Exercise objective:
Go through the data below. Pull out every line that has the word "part".

Dataset section:
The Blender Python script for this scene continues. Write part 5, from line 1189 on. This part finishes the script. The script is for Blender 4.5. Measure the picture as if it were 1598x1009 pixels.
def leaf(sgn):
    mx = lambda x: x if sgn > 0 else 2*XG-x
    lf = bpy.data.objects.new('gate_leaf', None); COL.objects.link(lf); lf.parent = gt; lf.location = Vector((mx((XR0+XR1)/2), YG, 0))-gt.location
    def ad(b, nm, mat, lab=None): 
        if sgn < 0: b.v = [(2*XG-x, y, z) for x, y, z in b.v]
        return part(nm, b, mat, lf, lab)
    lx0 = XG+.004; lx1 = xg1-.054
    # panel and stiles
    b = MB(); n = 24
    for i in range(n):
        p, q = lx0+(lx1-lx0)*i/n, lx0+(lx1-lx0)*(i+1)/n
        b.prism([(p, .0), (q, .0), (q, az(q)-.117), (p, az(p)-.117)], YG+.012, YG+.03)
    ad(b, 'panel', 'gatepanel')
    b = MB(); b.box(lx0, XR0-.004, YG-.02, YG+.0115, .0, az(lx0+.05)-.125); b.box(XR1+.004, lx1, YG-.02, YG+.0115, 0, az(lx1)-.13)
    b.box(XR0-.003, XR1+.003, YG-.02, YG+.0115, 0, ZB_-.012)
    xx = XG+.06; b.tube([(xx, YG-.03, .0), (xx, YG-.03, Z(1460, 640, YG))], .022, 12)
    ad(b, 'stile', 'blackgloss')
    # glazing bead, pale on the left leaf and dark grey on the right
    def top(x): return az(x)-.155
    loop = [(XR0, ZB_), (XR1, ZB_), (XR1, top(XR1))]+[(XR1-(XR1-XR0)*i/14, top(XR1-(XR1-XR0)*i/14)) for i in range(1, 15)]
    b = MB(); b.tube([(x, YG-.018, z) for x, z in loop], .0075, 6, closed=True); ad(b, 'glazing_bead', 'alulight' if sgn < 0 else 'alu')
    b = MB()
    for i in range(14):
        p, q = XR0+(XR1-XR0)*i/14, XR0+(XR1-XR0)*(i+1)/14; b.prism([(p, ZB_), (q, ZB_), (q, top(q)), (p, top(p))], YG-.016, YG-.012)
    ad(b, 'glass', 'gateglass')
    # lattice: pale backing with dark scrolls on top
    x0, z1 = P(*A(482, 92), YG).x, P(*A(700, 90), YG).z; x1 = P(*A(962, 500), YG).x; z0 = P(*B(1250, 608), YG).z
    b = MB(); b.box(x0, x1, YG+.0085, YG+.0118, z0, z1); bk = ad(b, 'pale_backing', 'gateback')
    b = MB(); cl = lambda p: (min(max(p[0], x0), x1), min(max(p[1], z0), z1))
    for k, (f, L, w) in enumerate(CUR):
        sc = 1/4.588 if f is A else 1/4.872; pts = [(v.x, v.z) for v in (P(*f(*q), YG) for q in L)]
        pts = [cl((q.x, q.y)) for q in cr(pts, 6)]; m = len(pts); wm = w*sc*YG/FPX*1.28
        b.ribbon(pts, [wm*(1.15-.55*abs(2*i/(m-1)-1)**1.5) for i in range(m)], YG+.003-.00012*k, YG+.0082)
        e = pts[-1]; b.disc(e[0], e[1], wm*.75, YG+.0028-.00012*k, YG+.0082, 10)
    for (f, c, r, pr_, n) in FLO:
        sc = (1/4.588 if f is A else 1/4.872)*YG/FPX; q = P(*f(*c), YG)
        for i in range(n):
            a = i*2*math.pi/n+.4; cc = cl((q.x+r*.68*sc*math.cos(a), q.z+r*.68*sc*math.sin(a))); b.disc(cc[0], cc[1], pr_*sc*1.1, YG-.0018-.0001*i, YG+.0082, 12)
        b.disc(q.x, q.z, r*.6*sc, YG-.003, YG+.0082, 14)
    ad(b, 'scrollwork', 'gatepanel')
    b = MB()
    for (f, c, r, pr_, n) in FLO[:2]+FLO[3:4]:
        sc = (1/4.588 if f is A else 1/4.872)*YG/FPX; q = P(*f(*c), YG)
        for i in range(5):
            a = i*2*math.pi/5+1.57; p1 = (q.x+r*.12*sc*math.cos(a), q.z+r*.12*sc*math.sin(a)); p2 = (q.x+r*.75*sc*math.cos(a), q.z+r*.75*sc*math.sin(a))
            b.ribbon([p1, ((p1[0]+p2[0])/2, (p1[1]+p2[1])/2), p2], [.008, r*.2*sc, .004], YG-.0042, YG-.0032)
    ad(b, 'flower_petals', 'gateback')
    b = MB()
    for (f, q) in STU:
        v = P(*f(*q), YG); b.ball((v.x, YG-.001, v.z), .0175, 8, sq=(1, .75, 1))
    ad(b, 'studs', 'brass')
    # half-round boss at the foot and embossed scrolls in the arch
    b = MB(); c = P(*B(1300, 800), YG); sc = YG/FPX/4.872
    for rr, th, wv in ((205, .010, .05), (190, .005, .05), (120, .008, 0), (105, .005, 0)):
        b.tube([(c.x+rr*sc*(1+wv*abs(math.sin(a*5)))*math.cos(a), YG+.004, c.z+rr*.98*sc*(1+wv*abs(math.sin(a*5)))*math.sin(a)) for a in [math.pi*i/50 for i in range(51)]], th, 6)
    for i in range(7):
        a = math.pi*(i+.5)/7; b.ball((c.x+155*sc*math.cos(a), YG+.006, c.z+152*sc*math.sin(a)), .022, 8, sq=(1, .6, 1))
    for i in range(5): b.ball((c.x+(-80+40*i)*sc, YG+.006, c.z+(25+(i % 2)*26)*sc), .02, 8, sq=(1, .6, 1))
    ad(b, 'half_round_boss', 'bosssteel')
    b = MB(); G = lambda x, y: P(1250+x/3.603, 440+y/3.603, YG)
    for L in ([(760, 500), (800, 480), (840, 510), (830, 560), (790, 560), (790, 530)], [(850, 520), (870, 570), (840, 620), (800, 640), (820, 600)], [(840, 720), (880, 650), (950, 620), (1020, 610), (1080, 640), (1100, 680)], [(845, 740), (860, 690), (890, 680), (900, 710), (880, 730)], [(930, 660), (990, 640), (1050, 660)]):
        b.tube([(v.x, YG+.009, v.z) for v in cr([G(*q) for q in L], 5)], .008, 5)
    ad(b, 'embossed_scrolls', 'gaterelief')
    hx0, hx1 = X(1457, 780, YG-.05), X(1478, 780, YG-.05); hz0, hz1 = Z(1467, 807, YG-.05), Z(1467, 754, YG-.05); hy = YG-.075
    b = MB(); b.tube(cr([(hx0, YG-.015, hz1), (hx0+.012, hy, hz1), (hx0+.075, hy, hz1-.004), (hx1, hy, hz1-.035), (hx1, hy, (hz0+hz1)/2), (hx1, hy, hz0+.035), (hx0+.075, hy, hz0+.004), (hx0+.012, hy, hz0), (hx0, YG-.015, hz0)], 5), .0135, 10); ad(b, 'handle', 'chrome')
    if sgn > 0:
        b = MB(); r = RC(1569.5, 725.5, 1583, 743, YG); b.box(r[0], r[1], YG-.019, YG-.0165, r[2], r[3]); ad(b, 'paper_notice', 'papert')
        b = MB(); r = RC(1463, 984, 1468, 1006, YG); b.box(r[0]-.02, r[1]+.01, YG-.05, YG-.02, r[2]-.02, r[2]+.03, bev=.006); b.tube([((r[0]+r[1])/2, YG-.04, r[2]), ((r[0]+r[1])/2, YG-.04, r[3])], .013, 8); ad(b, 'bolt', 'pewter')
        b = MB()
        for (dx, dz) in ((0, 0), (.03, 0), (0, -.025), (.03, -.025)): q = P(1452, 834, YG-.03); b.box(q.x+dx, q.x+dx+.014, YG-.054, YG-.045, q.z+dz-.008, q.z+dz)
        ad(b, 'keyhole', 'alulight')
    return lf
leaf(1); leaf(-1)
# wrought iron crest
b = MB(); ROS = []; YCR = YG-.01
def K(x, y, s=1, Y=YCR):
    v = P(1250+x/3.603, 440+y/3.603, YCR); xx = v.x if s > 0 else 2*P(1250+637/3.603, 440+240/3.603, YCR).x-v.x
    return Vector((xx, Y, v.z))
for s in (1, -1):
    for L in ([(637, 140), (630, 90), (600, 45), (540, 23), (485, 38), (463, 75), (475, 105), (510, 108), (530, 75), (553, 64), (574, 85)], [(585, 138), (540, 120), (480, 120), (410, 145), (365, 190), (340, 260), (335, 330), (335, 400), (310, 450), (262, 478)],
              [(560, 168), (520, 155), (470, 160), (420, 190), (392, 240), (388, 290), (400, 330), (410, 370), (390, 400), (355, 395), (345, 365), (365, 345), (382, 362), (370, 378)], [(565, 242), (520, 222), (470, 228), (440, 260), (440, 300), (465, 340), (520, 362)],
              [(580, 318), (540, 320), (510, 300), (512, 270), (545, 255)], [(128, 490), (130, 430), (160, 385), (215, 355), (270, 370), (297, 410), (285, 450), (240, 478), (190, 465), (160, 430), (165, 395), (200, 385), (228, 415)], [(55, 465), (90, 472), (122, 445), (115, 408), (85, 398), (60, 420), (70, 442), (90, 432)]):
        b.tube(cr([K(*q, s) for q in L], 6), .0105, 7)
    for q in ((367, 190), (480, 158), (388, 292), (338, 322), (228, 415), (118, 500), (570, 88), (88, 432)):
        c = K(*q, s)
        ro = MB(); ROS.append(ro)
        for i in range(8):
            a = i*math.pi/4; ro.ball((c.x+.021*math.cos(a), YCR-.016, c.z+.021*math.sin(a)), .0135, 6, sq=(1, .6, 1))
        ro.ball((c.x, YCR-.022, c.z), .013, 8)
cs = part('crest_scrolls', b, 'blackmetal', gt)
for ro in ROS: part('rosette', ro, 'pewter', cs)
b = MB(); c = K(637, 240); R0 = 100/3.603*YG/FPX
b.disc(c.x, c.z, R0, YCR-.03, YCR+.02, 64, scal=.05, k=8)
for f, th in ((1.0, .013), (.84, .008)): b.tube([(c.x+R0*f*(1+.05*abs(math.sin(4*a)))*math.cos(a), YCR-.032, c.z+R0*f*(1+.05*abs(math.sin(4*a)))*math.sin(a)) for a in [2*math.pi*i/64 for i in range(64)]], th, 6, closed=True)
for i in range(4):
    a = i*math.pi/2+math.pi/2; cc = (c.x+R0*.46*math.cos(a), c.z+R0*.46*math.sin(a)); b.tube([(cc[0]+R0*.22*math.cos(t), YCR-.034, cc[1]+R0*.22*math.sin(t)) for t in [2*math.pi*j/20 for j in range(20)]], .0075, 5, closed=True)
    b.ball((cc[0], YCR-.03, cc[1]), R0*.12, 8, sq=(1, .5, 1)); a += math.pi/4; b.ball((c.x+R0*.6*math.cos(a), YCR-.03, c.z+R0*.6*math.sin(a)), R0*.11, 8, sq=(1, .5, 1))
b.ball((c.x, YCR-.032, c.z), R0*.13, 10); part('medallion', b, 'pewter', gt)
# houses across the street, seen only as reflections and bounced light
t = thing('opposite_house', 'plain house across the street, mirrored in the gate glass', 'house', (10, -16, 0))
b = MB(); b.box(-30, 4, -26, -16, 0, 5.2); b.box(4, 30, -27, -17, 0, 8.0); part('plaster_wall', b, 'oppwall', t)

The response:
The Blender Python script for this scene continues. Write part 5, from line 1189 on. This part finishes the script. The script is for Blender 4.5. Measure the picture as if it were 1598x1009 pixels.
        return part(nm, b, mat, lf, lab)
cs = part('crest_scrolls', b, 'blackmetal', gt)
for ro in ROS: part('rosette', ro, 'pewter', cs)
b.ball((c.x, YCR-.032, c.z), R0*.13, 10); part('medallion', b, 'pewter', gt)
b = MB(); b.box(-30, 4, -26, -16, 0, 5.2); b.box(4, 30, -27, -17, 0, 8.0); part('plaster_wall', b, 'oppwall', t)